«La regina senza trono: Amalasunta, figlia indomita di Teodorico il Grande» ha accompagnato piacevolmente un tratto della mia estate.
Ornella Albanese ha saputo rendere con talento i fatti, la cultura, le atmosfere di un’epoca lontana e affascinante. Nello stesso tempo, ha sviluppato con delicatezza la tematica del rapporto di Amalasunta con suo padre Teodorico, il sovrano ostrogoto passato alla storia come “il grande”.
Certi accenti di femminismo ante litteram potrebbero sembrare anacronistici; così come certe pagine d’amore potrebbero non incontrare i gusti di chi – come me – ama poco il genere “romance”. Però l’opera è, nel complesso, un romanzo storico gradevolissimo, che ha il pregio di far rivivere una Ravenna splendida, nel massimo del suo fulgore artistico. E riaccende il desiderio di tornare a visitarli, quei mosaici indimenticabili.
Ecco la pagina in cui la piccola Amalasunta – accompagnata da suo padre - contempla con occhi pieni di stupore il Mausoleo di Galla Placidia…
Ravenna, 503 d.C.
Dovette piegare la testa all’indietro per vedere la sommità dell’edificio. Era ancora piccola e tutto le sembrava incombente.
«Le pietre sono importanti, Amalaswintha.»
Era alto, accanto a lei, e robusto. Sul terreno, l’ombra di suo padre il re si disegnava enorme, rispetto alla sua. Non capitava spesso di stargli così vicino e l’emozione le si impigliò in gola. Spostò lo sguardo sul suo viso, notando le piccole rughe intorno agli occhi, la cicatrice in rilievo sullo zigomo, i capelli color del grano a sfiorargli le spalle. La sua voce aveva un timbro profondo che le dava sicurezza, e una solennità molto regale.

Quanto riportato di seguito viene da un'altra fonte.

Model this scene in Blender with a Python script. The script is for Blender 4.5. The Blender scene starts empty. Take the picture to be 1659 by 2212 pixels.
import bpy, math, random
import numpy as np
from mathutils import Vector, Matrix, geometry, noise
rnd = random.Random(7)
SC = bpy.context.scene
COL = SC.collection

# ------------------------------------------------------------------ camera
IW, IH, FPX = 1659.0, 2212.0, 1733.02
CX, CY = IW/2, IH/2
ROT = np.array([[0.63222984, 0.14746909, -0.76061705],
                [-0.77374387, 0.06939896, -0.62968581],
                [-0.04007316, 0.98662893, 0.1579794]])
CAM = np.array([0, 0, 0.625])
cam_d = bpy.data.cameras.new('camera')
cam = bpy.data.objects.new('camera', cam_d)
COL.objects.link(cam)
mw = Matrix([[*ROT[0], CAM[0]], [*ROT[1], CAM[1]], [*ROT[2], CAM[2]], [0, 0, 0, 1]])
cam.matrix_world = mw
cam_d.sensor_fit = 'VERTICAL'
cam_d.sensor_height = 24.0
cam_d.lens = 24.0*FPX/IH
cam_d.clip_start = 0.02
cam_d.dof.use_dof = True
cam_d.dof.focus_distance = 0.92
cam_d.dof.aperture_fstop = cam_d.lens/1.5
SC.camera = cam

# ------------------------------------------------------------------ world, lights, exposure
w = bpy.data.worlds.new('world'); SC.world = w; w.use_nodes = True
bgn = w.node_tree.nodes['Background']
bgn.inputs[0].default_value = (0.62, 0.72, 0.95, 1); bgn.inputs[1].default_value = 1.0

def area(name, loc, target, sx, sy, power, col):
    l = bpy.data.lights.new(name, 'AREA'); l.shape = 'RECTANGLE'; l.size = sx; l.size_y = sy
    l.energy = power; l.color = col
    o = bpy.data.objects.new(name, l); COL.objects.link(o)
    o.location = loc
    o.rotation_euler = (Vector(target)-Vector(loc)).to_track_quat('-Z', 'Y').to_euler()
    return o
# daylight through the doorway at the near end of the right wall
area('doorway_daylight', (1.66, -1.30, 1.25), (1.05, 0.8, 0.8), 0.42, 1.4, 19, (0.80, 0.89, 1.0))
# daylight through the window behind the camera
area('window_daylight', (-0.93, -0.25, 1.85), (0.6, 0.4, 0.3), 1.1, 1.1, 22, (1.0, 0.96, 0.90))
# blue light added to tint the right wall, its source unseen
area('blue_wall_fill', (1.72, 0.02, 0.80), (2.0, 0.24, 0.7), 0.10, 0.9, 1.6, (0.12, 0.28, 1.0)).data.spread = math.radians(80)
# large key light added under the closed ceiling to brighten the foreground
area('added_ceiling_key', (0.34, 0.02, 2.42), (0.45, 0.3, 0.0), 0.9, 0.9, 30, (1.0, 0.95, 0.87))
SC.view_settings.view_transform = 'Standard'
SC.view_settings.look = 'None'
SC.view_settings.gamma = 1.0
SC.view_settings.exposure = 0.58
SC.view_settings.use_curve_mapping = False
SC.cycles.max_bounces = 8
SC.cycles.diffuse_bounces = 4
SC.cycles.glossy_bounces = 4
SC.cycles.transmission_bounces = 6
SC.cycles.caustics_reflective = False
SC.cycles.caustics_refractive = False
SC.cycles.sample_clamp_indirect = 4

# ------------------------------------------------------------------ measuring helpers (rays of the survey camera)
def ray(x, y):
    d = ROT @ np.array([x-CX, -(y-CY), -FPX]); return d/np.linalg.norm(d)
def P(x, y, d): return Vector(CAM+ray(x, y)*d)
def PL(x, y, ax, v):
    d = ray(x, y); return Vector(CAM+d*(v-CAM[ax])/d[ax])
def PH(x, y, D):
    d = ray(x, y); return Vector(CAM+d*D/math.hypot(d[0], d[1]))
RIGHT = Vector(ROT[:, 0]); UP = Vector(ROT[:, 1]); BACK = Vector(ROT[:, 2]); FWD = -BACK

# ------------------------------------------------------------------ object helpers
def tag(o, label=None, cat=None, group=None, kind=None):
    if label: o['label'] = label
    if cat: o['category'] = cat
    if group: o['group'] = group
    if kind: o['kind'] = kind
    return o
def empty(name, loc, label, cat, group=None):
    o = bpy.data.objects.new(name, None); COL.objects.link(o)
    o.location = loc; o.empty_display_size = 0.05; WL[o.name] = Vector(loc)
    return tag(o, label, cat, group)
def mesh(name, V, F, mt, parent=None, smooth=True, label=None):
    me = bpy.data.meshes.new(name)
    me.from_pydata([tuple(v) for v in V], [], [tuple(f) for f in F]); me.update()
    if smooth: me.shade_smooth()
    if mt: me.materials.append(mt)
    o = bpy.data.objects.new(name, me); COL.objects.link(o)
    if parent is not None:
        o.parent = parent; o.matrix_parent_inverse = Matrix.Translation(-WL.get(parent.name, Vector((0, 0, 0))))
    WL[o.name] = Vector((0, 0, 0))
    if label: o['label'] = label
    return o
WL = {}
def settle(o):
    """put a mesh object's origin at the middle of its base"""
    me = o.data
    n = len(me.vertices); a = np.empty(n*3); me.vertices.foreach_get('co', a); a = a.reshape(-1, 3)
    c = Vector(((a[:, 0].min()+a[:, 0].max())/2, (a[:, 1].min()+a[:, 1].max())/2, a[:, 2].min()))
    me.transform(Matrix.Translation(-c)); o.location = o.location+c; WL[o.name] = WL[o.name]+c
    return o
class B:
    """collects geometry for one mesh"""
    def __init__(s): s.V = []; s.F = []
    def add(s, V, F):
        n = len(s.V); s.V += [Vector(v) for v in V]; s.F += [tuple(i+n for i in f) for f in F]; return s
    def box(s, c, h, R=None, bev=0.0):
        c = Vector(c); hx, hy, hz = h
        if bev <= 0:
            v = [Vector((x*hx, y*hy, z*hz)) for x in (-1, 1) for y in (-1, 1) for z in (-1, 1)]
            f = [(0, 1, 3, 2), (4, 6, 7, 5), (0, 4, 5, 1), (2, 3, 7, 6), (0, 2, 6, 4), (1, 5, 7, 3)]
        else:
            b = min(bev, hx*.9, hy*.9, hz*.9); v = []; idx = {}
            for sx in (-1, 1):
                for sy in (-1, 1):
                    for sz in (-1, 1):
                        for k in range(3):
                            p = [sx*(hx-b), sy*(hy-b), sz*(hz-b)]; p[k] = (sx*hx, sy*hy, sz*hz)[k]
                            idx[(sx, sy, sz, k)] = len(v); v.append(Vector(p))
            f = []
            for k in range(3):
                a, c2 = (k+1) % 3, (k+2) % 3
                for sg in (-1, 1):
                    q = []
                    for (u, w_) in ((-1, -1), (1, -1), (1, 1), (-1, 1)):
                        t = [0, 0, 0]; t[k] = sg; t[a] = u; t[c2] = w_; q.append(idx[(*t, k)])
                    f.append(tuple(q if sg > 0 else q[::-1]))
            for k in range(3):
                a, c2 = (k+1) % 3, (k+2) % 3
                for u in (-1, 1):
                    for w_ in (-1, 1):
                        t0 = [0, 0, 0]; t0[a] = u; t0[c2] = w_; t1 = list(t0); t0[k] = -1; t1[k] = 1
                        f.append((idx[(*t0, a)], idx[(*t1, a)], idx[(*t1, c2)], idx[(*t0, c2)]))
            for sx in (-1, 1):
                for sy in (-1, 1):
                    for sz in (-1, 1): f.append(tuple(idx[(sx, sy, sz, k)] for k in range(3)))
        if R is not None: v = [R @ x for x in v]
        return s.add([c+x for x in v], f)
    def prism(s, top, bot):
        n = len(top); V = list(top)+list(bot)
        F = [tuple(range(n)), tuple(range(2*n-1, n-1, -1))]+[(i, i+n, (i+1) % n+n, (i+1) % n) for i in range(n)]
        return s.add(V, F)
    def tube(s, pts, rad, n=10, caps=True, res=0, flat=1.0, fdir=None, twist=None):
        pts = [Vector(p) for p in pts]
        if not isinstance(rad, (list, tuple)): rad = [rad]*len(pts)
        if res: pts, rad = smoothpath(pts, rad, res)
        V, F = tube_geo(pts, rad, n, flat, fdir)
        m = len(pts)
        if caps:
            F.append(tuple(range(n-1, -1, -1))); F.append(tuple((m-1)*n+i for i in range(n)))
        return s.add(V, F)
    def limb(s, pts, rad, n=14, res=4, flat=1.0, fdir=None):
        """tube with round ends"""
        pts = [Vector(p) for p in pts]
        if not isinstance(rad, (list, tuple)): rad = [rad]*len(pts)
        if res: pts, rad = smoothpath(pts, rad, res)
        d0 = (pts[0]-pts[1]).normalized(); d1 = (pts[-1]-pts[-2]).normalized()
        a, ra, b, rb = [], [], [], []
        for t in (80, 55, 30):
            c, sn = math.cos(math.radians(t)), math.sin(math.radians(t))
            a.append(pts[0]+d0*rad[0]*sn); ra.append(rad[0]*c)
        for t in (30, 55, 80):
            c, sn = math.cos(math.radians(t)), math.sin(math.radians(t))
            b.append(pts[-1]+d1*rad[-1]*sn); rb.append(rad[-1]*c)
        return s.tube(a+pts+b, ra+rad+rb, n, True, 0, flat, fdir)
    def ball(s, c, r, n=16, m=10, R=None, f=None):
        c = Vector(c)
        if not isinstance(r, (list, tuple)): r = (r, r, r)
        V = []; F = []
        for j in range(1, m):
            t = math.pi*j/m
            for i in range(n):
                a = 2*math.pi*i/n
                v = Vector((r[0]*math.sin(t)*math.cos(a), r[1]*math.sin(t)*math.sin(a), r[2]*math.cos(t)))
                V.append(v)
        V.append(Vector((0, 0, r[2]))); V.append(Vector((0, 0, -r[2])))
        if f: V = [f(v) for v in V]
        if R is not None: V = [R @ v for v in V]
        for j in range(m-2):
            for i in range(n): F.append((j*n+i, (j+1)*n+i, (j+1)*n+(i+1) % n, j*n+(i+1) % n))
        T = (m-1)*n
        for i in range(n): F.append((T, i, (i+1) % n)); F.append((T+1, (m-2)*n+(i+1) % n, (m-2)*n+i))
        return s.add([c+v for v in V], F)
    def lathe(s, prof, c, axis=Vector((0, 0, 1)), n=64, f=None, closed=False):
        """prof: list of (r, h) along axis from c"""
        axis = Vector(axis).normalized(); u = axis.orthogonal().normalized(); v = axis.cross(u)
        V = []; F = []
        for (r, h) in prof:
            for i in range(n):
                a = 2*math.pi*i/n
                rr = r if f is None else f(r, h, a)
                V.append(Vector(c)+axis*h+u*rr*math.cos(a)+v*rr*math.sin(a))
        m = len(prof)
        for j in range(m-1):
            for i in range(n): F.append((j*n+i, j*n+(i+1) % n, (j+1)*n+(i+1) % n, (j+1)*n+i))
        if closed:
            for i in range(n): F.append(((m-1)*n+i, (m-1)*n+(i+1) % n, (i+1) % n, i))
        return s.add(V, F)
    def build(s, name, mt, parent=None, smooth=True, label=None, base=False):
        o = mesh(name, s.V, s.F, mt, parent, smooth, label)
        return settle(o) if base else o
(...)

«Guarda come si incastrano alla perfezione e in modo ardito.»
Con gesti tranquilli indicava la chiesa che avevano di fronte, severa e maestosa contro il blu del cielo incendiato del tramonto. «Niente è impossibile alle pietre. Possono costruire strutture temerarie trovando impensabili punti di equilibrio. Saranno loro a parlare di noi a quelli che ci seguiranno.»
Amalaswintha si sforzò di osservarle con gli stessi occhi di suo padre, perché Rugio ripeteva spesso che lo sguardo del re andava più lontano di quello di chiunque altro. […]
Entrarono nel nartece e camminarono vicini per un breve tratto del porticato, poi superarono i tre archi maestosi passando accanto a colonne poggiate su basi di marmo rosso. Suo padre prese dal muro una torcia accesa ed entrarono nel piccolo edificio. Il marrone esterno del cotto non lasciava immaginare l’incanto che avrebbero trovato dentro. Il cielo li sovrastava, e le piccole tessere del mosaico rifulgevano alla luce oscillante della fiamma. Un blu luminoso tempestato di stelle d’oro.
«Come può un cielo di pietra essere più lucente di quello vero?» chiese lei, estatica.